> **PROBLEM TO WORK ON**
With the pictures left out, copy the listing below exactly.

+++

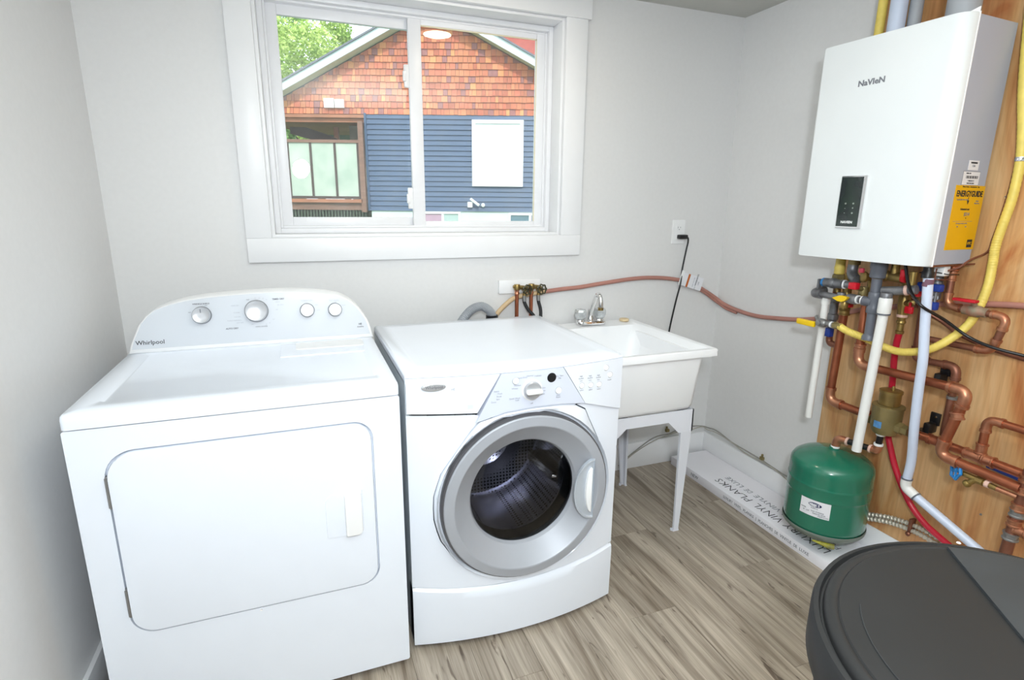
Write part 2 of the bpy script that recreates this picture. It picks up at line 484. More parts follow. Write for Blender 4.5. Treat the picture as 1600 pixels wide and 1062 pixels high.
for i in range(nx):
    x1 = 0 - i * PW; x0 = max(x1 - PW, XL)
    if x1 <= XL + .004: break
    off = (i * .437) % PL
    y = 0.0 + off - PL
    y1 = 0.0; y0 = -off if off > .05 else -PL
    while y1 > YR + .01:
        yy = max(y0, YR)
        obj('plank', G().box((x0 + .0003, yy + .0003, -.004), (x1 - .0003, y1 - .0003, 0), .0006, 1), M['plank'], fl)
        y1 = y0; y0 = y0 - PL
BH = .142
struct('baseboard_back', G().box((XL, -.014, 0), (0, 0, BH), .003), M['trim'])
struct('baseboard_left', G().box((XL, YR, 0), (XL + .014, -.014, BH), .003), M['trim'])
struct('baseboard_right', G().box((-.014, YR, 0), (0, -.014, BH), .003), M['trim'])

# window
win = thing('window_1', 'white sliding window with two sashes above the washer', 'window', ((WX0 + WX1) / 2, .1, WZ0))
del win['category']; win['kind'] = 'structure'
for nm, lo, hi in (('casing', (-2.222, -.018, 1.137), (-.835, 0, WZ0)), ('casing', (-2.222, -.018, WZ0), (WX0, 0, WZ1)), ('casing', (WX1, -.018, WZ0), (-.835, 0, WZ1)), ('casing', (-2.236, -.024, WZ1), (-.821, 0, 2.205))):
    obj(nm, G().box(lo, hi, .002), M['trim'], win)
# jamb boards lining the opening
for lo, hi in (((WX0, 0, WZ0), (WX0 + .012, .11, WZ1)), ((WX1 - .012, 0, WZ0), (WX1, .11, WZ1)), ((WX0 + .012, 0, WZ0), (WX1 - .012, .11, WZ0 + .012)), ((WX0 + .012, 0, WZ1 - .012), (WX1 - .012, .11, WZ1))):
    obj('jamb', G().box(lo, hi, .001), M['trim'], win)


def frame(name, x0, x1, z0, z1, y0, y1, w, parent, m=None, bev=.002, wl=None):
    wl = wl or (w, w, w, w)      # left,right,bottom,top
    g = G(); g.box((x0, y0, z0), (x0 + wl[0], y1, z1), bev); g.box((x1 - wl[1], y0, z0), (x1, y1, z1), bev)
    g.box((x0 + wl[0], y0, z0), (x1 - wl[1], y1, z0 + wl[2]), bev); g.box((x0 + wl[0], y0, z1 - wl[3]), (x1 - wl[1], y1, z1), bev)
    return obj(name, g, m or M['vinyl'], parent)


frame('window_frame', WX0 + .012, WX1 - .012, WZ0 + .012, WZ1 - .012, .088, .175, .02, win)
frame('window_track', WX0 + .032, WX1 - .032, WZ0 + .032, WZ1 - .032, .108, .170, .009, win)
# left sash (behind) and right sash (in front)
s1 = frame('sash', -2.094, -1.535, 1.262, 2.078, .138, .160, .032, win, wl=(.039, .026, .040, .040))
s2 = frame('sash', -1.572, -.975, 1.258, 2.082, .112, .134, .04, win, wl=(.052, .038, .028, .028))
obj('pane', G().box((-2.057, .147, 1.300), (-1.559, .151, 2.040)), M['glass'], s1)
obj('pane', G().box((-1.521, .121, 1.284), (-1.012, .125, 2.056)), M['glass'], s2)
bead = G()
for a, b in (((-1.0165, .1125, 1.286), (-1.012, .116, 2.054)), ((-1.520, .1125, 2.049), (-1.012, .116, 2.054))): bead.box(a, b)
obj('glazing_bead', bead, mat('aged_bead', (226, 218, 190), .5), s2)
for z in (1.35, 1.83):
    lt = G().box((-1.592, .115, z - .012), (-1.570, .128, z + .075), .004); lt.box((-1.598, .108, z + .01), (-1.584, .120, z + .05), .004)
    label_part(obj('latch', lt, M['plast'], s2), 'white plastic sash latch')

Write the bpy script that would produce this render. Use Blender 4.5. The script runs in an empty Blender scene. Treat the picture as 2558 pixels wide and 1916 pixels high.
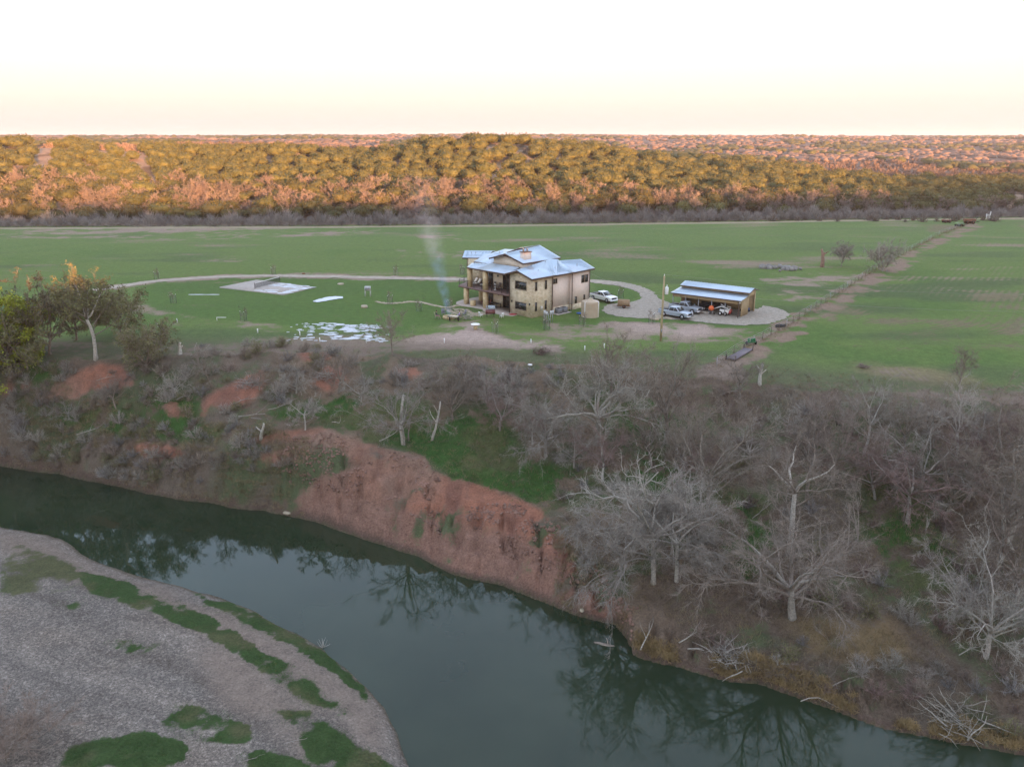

+++

> **RESULT OF THE TASK**
Write part 2 of the bpy script that recreates this picture. It picks up at line 484. More parts follow. Write for Blender 4.5. Treat the picture as 1600 pixels wide and 1062 pixels high.
for i in range(nx):
    x1 = 0 - i * PW; x0 = max(x1 - PW, XL)
    if x1 <= XL + .004: break
    off = (i * .437) % PL
    y = 0.0 + off - PL
    y1 = 0.0; y0 = -off if off > .05 else -PL
    while y1 > YR + .01:
        yy = max(y0, YR)
        obj('plank', G().box((x0 + .0003, yy + .0003, -.004), (x1 - .0003, y1 - .0003, 0), .0006, 1), M['plank'], fl)
        y1 = y0; y0 = y0 - PL
BH = .142
struct('baseboard_back', G().box((XL, -.014, 0), (0, 0, BH), .003), M['trim'])
struct('baseboard_left', G().box((XL, YR, 0), (XL + .014, -.014, BH), .003), M['trim'])
struct('baseboard_right', G().box((-.014, YR, 0), (0, -.014, BH), .003), M['trim'])

# window
win = thing('window_1', 'white sliding window with two sashes above the washer', 'window', ((WX0 + WX1) / 2, .1, WZ0))
del win['category']; win['kind'] = 'structure'
for nm, lo, hi in (('casing', (-2.222, -.018, 1.137), (-.835, 0, WZ0)), ('casing', (-2.222, -.018, WZ0), (WX0, 0, WZ1)), ('casing', (WX1, -.018, WZ0), (-.835, 0, WZ1)), ('casing', (-2.236, -.024, WZ1), (-.821, 0, 2.205))):
    obj(nm, G().box(lo, hi, .002), M['trim'], win)
# jamb boards lining the opening
for lo, hi in (((WX0, 0, WZ0), (WX0 + .012, .11, WZ1)), ((WX1 - .012, 0, WZ0), (WX1, .11, WZ1)), ((WX0 + .012, 0, WZ0), (WX1 - .012, .11, WZ0 + .012)), ((WX0 + .012, 0, WZ1 - .012), (WX1 - .012, .11, WZ1))):
    obj('jamb', G().box(lo, hi, .001), M['trim'], win)


def frame(name, x0, x1, z0, z1, y0, y1, w, parent, m=None, bev=.002, wl=None):
    wl = wl or (w, w, w, w)      # left,right,bottom,top
    g = G(); g.box((x0, y0, z0), (x0 + wl[0], y1, z1), bev); g.box((x1 - wl[1], y0, z0), (x1, y1, z1), bev)
    g.box((x0 + wl[0], y0, z0), (x1 - wl[1], y1, z0 + wl[2]), bev); g.box((x0 + wl[0], y0, z1 - wl[3]), (x1 - wl[1], y1, z1), bev)
    return obj(name, g, m or M['vinyl'], parent)


frame('window_frame', WX0 + .012, WX1 - .012, WZ0 + .012, WZ1 - .012, .088, .175, .02, win)
frame('window_track', WX0 + .032, WX1 - .032, WZ0 + .032, WZ1 - .032, .108, .170, .009, win)
# left sash (behind) and right sash (in front)
s1 = frame('sash', -2.094, -1.535, 1.262, 2.078, .138, .160, .032, win, wl=(.039, .026, .040, .040))
s2 = frame('sash', -1.572, -.975, 1.258, 2.082, .112, .134, .04, win, wl=(.052, .038, .028, .028))
obj('pane', G().box((-2.057, .147, 1.300), (-1.559, .151, 2.040)), M['glass'], s1)
obj('pane', G().box((-1.521, .121, 1.284), (-1.012, .125, 2.056)), M['glass'], s2)
bead = G()
for a, b in (((-1.0165, .1125, 1.286), (-1.012, .116, 2.054)), ((-1.520, .1125, 2.049), (-1.012, .116, 2.054))): bead.box(a, b)
obj('glazing_bead', bead, mat('aged_bead', (226, 218, 190), .5), s2)
for z in (1.35, 1.83):
    lt = G().box((-1.592, .115, z - .012), (-1.570, .128, z + .075), .004); lt.box((-1.598, .108, z + .01), (-1.584, .120, z + .05), .004)
    label_part(obj('latch', lt, M['plast'], s2), 'white plastic sash latch')

Write the bpy script that would produce this render. Use Blender 4.5. The script runs in an empty Blender scene. Treat the picture as 2558 pixels wide and 1916 pixels high.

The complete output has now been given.